ROBÉRIO BRAGA – Inscrições nas Lajes

Robério Braga

Assombrados e curiosos cuidaram de acorrer às pedras das Lajes, diante do encontro das águas dos rios Negros e Solimões grandemente cantado por Quintino Cunha, para bisbilhotar as inscrições rupestres que emergiram nos paredões da região em razão da seca severa dos rios amazônicos, daquelas que há muito não se via como assinalam os estudos de mais de 120 anos passados.

Não é nova a (re)descoberta das tão antigas gravações ou entalhes feitos em pedra os quais, segundo estudiosos da área, devem somar mais de dois mil anos. Verdade que eles chegam a deslumbrar quem se aventura a comparecer ao local para ver de perto o sítio arqueológico que é da maior importância para todos nós e que fornece indicações significativas de nosso passado. Mas igual verdade é que devem ser protegidos de vândalos e das afoitices da ignorância que andam rondando nossa cidade por todo lado.

 Quase todas as inscrições agora visíveis representam faces humanas a exprimirem sentimentos naturais como sorrisos e temores, e são consideradas de valor inestimável. Além disso há animais e outros elementos da natureza amazônica, inclusive amolador, fiador e polidor como se fosse área de ateliê usado de tempos em tempos, com aplicações que podem ter sido feitas por crianças.

            Entre nós – amazonenses da gema – quem conseguiu estudar inscrições em pedra mais ou menos desse tipo foi Bernardo Azevedo da Silva Ramos, comerciante, político, republicano, positivista e apaixonado pesquisador que criou e organizou o Museu de Numismática do Amazonas. Sobre inscrições do gênero ele publicou alentado livro com a possível tradução dos dados constantes na pedra da Gávea e outras legações rupestres, sob o título de “Inscrições e Tradições da América Pré-Histórica”, em dois volumes repletos de gravuras, considerado obra ciclópica.

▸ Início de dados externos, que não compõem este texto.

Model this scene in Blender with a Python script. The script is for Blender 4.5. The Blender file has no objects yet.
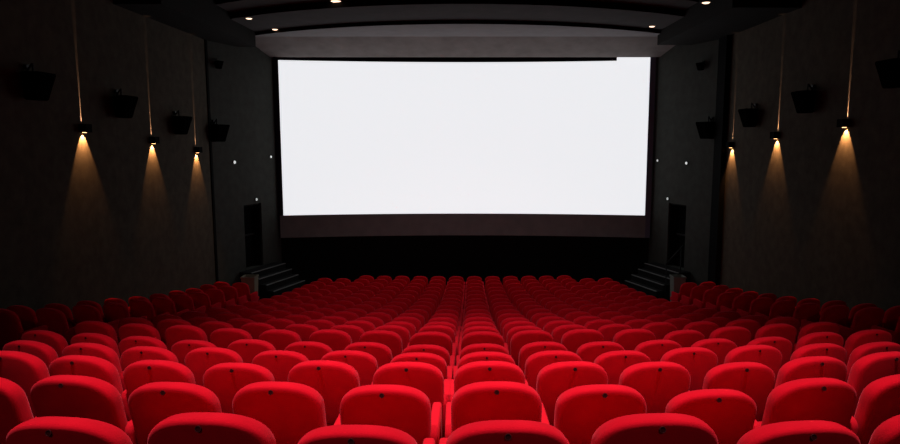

Evidentemente que a arqueologia atualmente praticada, inclusive em Manaus, tem mais recursos e informações técnicas que aquela quase rudimentar que Bernardo Ramos utilizou para as decifrações importantes que fez, e, neste caso, bem poderia conseguir resultados satisfatórios na apreciação das informações de antanho que, diante da baixa acentuada das águas, são postas ao relento e podem ser vistas a olho nu. E seria muito bom que assim procedessem antes que algum aventureiro se arvore a adulterá-las, interferir nos traços ou pretenda copiá-las por meios e modos prejudiciais ao original.

Na vizinhança dessas preciosidades, o que se vê é lixo e esgoto – e não é de hoje -, prova concreta de que a presença humana nos tempos correntes não pode se comparar ao modo como procederam nossos antepassados distantes.

Por outro lado, não se deve olvidar que foi do paredão das Lajes que os rio-negrenses procuraram resistir ao avanço de tropas paraenses que vinham retomar o poder político e destituir o governo estabelecido em 1832, o célebre movimento que pretendia conseguir a autonomia político-administrativa que nos era negada pelos interesses belenenses. E mais, consta que seria sobre esse pedestal da história que, como tanto se fala, será estabelecido certo mirante para fins de visitação turística e contemplação do encontro das águas escuras e amarelas dos nossos rios maiores.

O que desejamos é que os curiosos e assombrados logo se afastem do lugar, que os pesquisadores sérios e especializados possam atuar desenvolvendo registros capazes de serem levados a estudos e debates e o Poder Público atue na preservação da área até que as águas santas os protejam como tem sido por séculos.